Feb. 10, 1862 - The Naval Engagement [and Shocking Self-Immolation] at Elizabeth City

Feb. 10, 1862

The Battle of Elizabeth City (AKA the Battle of Cobb's Point)

Cobb's Point on the Pasquotank River and Elizabeth City, NC


Commander Stephen C. Rowan leading a Union flotilla of 14 regular gunboats from the real America's Navy 

vs.

Flag Officer William F. Lynch commanding "The Mosquito Fleet": small river steamers and tugs, each armed with one or two (at most) heavy cannons, formerly comprising the North Carolina Navy 


* Burnside following-up his invasion of Roanoke Island, and insisting that invading mainland NC would first require complete suppression of the state's fledgling Navy. / Lynch retreats here from Roanoke after losing a few ships, trying to still defend the essential Dismal Swamp Canal. Only the Confederate Appomattox survived to defend the canal, but it turned out to be too wide to enter it, so the crew burned it - bit of a theme today. The Fanny dies the same way here too - as does another Confederate gunboat!  

* Mostly boats from both sides fighting on the river; Union success: only the Beaufort escaped to Norfolk.   

* The secessionists in town would burn it to the ground rather than let the Union [re]possess it. Winding down the Burnside Expedition - with the complete control of the coast of--this portion of northeast--North Carolina. Giving credit begrudgingly where it is due to Wilmington, NC holds out almost the whole war. 

* Some more accurately call this an engagement: neither a full-blown battle nor technically a skirmish: two Union sailors killed and seven wounded; four Confederates killed and about seven wounded. 

I visited Elizabeth City a few days after that battle anniversary in Feb. of 2026, while my home in Baltimore was entering a third frozen week. It was lovely!

https://www.hmdb.org/m.asp?m=56797

A Town Divided

The Burning of Elizabeth City

During the Civil War, neither the North nor the South was totally united over the key issues. Just as some Northerners supported slavery and secession, some Southerners were abolitionist and Unionists. These issues could split families, divide communities, and generate violence. As the “official” war progressed, quasi-military organization were formed to wage another war against soldiers and civilians alike. Ambushes and retaliation comprised the “war within the war” between 1861 and 1865.

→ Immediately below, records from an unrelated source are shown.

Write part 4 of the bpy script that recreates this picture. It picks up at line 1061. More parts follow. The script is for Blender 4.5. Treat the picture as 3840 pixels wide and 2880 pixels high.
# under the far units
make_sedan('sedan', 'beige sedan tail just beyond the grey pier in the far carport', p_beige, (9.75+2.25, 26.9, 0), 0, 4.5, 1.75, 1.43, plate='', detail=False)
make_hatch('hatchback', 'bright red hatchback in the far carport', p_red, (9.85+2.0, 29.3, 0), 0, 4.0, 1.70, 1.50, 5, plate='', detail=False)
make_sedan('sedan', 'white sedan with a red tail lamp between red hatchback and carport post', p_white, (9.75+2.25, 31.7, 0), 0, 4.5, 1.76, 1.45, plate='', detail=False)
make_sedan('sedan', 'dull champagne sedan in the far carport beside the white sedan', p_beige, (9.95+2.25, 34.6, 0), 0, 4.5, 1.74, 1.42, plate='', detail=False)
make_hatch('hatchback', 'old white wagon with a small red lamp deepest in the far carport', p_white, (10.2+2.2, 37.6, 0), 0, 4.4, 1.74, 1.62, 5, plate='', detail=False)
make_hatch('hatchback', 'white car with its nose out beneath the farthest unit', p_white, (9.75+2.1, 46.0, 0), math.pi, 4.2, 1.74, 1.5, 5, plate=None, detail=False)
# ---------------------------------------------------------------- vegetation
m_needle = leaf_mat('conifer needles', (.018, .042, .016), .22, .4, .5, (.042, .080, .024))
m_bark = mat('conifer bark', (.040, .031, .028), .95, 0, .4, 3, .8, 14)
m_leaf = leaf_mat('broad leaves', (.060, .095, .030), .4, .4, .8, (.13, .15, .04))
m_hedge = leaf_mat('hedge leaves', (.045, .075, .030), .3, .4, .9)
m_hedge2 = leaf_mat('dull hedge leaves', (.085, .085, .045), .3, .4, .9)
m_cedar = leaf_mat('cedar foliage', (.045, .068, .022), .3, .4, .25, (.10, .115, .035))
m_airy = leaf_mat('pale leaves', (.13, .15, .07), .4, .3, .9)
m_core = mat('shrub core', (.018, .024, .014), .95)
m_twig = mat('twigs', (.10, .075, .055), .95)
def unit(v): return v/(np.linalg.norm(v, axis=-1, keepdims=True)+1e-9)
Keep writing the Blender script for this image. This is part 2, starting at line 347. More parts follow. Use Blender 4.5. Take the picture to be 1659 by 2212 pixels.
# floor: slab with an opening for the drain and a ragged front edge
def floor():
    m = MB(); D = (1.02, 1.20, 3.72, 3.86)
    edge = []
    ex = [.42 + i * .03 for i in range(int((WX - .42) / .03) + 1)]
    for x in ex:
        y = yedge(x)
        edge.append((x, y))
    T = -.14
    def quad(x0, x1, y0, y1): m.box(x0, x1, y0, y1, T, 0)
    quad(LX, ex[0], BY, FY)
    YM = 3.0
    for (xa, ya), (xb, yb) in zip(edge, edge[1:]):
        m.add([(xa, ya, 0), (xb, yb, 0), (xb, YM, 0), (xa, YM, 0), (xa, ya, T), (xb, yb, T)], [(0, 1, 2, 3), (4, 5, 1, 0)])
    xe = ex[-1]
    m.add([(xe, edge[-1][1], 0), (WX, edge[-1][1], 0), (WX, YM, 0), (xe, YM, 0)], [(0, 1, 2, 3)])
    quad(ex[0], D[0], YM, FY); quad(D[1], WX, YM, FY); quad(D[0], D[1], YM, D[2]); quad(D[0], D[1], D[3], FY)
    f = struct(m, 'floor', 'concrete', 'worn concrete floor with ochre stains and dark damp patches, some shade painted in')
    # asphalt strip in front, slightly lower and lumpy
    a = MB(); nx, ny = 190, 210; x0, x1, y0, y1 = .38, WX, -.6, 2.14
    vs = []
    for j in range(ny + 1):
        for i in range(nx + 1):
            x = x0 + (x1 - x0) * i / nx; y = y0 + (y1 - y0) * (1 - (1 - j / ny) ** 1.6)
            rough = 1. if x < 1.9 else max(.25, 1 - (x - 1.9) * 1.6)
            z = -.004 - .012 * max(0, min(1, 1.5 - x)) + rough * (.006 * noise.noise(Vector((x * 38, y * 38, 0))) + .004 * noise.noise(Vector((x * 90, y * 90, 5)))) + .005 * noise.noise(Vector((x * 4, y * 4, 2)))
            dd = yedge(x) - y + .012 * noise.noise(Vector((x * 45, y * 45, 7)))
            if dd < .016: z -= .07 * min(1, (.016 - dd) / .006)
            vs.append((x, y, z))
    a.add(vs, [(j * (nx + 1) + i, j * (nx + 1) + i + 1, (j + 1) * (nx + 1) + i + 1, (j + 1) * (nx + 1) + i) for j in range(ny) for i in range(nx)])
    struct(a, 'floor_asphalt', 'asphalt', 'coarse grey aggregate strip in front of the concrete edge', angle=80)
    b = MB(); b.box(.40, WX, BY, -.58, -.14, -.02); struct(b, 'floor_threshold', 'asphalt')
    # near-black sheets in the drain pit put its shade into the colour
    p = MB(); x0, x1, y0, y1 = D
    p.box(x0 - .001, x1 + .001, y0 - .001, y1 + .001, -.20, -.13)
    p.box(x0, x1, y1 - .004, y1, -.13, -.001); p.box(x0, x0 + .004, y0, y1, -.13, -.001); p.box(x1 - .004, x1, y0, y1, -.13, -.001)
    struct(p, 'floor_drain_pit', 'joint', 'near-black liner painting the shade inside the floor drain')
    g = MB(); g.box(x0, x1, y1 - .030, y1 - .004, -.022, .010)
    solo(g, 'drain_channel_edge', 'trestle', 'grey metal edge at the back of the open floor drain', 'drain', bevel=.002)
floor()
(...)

On February 10, 1862, Federal naval power under Commander Stephen C. Rowan overwhelmed the small flotilla (the “Mosquito Fleet”) of Confederate gunboats off Cobb’s Point on the Pasquotank River. Elizabeth City would soon be occupied and would remain in Union hands for the remainder of the war.

Local secessionists who preferred to see the town burn rather than be under Federal control asked Col. Charles Frederick Henningsen, 59th Virginia Infantry, to set it afire as he evacuated his force. He complied, and the fire destroyed the courthouse, which stood on the site of the present building. Fortunately, the county records had been removed for safekeeping.

Unionist residents put out the fires. The incident revealed the deep rifts in the community between secessionists who would burn their own homes to show their enemy “that they were fighting a people they can never subdue” and Unionists who would risk their lives among their secessionist neighbors to support the Federal occupation. What began as a political disagreement quickly escalated into guerilla warfare.

“The Federals…are in their vessels near E. City. The town has been fired…and a considerable portion burned. It is expected that the remaining portion will be burned.” 

—Richard B. Creecy to daughter Betty, Feb. 13, 1862

“About two-thirds of the town is burned. …The inhabitants have all left and burned the town themselves.” 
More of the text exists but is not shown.